Is this correct? It seems strange that all homology groups are $0$; in particular, a priori, this doesn't seem like it should be a contractible space.

Answer 1

In general, for any continuous self-map $f : X \to X$ of a path connected space $X$, the mapping torus $$T_f = X \times [0,1] \, / \, (x,1) \sim (f(x),0) $$ always has an infinite cyclic subgroup in its first homology group, a generator of which is represented by any closed path of the form $\gamma_1 * \gamma_2$ where $\gamma_1$ is the image in the quotient space of the path $x \times [0,1]$ (for arbitrary $x \in X$) and where $\gamma_2$ is the image of a path in $X$ that connects $f(x)$ to $x$.

Your error is that you are using reduced homology.

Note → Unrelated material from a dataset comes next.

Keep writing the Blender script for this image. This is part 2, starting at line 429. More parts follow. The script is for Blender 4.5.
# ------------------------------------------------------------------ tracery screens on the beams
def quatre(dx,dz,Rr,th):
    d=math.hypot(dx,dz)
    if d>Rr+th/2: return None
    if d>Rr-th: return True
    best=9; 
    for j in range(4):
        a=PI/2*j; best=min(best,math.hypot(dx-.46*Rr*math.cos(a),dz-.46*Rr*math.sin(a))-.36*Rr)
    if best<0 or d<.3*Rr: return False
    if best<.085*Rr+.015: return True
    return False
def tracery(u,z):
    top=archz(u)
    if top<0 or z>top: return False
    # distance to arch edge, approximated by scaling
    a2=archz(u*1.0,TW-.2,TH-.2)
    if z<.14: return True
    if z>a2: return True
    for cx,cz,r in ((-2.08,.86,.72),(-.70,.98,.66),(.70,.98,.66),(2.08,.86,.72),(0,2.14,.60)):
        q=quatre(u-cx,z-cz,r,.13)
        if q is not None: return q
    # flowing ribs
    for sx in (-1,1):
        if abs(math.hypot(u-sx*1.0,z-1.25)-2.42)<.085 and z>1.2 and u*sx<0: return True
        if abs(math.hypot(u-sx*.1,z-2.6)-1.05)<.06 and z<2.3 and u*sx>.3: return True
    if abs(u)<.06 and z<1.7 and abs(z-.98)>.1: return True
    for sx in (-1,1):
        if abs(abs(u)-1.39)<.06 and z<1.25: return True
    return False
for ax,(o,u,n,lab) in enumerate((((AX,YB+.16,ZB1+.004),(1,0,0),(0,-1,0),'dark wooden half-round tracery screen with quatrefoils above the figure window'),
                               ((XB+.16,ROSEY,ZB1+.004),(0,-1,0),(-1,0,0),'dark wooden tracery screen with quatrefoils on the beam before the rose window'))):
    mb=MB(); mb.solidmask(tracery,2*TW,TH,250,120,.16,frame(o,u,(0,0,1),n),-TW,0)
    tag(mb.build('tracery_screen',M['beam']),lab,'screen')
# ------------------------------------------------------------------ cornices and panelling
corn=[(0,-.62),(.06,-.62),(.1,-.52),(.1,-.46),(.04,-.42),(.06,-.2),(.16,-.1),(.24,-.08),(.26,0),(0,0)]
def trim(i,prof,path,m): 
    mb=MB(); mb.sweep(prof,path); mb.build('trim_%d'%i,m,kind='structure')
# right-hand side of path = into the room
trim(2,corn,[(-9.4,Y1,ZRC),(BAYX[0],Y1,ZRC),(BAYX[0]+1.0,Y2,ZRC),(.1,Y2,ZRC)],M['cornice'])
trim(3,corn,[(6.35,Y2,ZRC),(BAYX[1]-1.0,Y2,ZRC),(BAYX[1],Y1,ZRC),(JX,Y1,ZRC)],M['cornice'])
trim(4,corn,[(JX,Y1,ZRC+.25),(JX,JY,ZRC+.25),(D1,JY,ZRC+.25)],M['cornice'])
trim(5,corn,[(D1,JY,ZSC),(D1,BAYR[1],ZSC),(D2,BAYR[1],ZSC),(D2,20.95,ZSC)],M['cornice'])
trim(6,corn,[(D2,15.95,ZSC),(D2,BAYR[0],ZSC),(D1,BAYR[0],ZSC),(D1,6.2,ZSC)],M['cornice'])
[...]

If you use unreduced homology, which is what one uses for this long exact sequence, you'll see that the map $$\mathbb{1}-f_* : \mathbb{Z} = H_0(X) \to H_0(X) \to \mathbb{Z} $$ is always the zero map, which produces an infinite cyclic subgroup in $H_1(T_f)$ (one can also show, by diagram chasing, that there is such a subgroup with a generator as described earlier).

Answer 2

I do not believe this is correct. Your ideas and sequences seem fine, it's just the computation and understanding the maps.

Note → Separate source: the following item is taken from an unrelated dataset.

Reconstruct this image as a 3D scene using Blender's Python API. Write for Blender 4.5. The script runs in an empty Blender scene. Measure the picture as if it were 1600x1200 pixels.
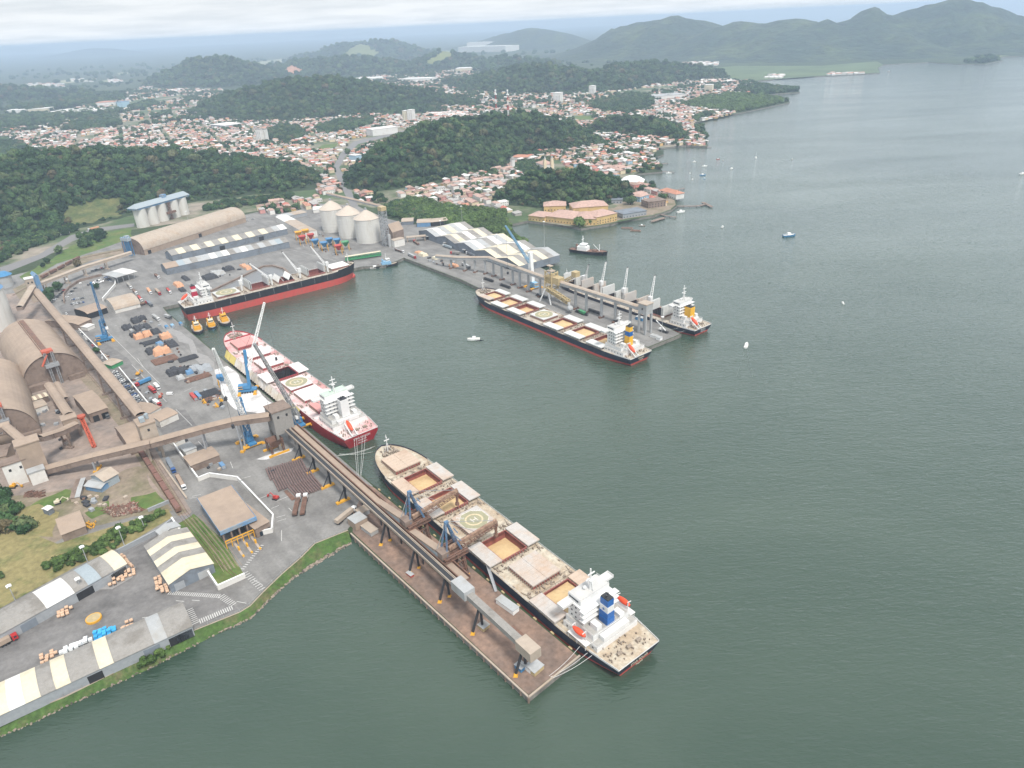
import bpy, bmesh, math, random
from mathutils import Vector, Matrix, noise as mnoise
sc = bpy.context.scene
COL = sc.collection
R = math.radians
random.seed(7)
# ------------------------------------------------------------------ camera
CAM_H, FPX, PITCH, ROLL = 255.0, 1111.0, R(26.9), R(2.75)
cam = bpy.data.cameras.new("camera"); camo = bpy.data.objects.new("camera", cam); COL.objects.link(camo)
cam.sensor_width = 36.0; cam.lens = FPX/1600*36.0; cam.clip_start = 1.0; cam.clip_end = 200000.0
_fw = Vector((0, math.cos(PITCH), -math.sin(PITCH))); _r0 = Vector((1, 0, 0)); _u0 = _r0.cross(_fw)
_rt = math.cos(ROLL)*_r0 - math.sin(ROLL)*_u0; _up = math.sin(ROLL)*_r0 + math.cos(ROLL)*_u0
camo.matrix_world = Matrix(((_rt.x, _up.x, -_fw.x, 0), (_rt.y, _up.y, -_fw.y, 0), (_rt.z, _up.z, -_fw.z, CAM_H), (0, 0, 0, 1)))
sc.camera = camo
# ------------------------------------------------------------------ sky, sun, exposure
SUN_EL, SUN_AZ = R(58), R(150)
w = bpy.data.worlds.new("World"); sc.world = w; w.use_nodes = True
nt = w.node_tree; nt.nodes.clear()
def N(t, k, **kw):
    n = t.nodes.new(k)
    for a, b in kw.items(): setattr(n, a, b)
    return n
out = N(nt, 'ShaderNodeOutputWorld'); bg = N(nt, 'ShaderNodeBackground'); bg.inputs[1].default_value = 0.064
sky = N(nt, 'ShaderNodeTexSky'); sky.sky_type = 'NISHITA'; sky.sun_disc = False; sky.sun_elevation = SUN_EL; sky.sun_rotation = SUN_AZ
sky.altitude = 200; sky.air_density = 1.0; sky.dust_density = 2.0
tc = N(nt, 'ShaderNodeTexCoord'); sep = N(nt, 'ShaderNodeSeparateXYZ'); nt.links.new(tc.outputs['Generated'], sep.inputs[0])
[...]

We know that $H_1(S^2)=H_3(S^2)=0$ and $H_0(S^2)=H_2(S^2)=\mathbb{Z}$. We also know that $1-f_*=0$ on this homology degree so that we have

$$0 \longrightarrow H_1(T_f) \longrightarrow \mathbb Z \xrightarrow{ \ \ 0 \ \ } \mathbb Z \longrightarrow H_0(T_f) \longrightarrow 0$$

Which gives that $H_0(T_f)=H_1(T_f)=\mathbb{Z}$. Note that we expect $H_3(T_f)=0$ since we 'imagine' that $T_f$ will be non-orientable. To compute the other homology groups, we look at the rest of our sequence $$\cdots \longrightarrow H_3(S^2)\longrightarrow H_3(T_f) \longrightarrow H_2(S^2)\xrightarrow{1-f_*} H_2(S^2) \longrightarrow H_2(T_f) \longrightarrow H_1(S^2) \longrightarrow \cdots$$ Using what we know above, this gives us $$ 0 \longrightarrow H_3(T_f) \longrightarrow \mathbb{Z} \xrightarrow{ \ \ 2 \ \ } \mathbb{Z} \longrightarrow H_2(T_f) \longrightarrow 0 $$ The middle map is multiplication by $2$ as we can interpret the element $1 \in H_2(S^2)$ to be the orientation class of $S^2$ and since we are looking at the $2$-sphere so the antipodal map is orientation reversing we must have $f_*$ induce the negation map in homology. Then $1-f_*$ gives the stated multiplication. Then the calculation using the chain complex gives $H_3(T_f)=0$ and $H_2(T_f)= \mathbb{Z}/2\mathbb{Z}$.

EDIT: As stated by Kenny Wong, I have looked at (a), which is the antipodal map, but it is routine to make the appropriate edits for the case of a degree $2$ map.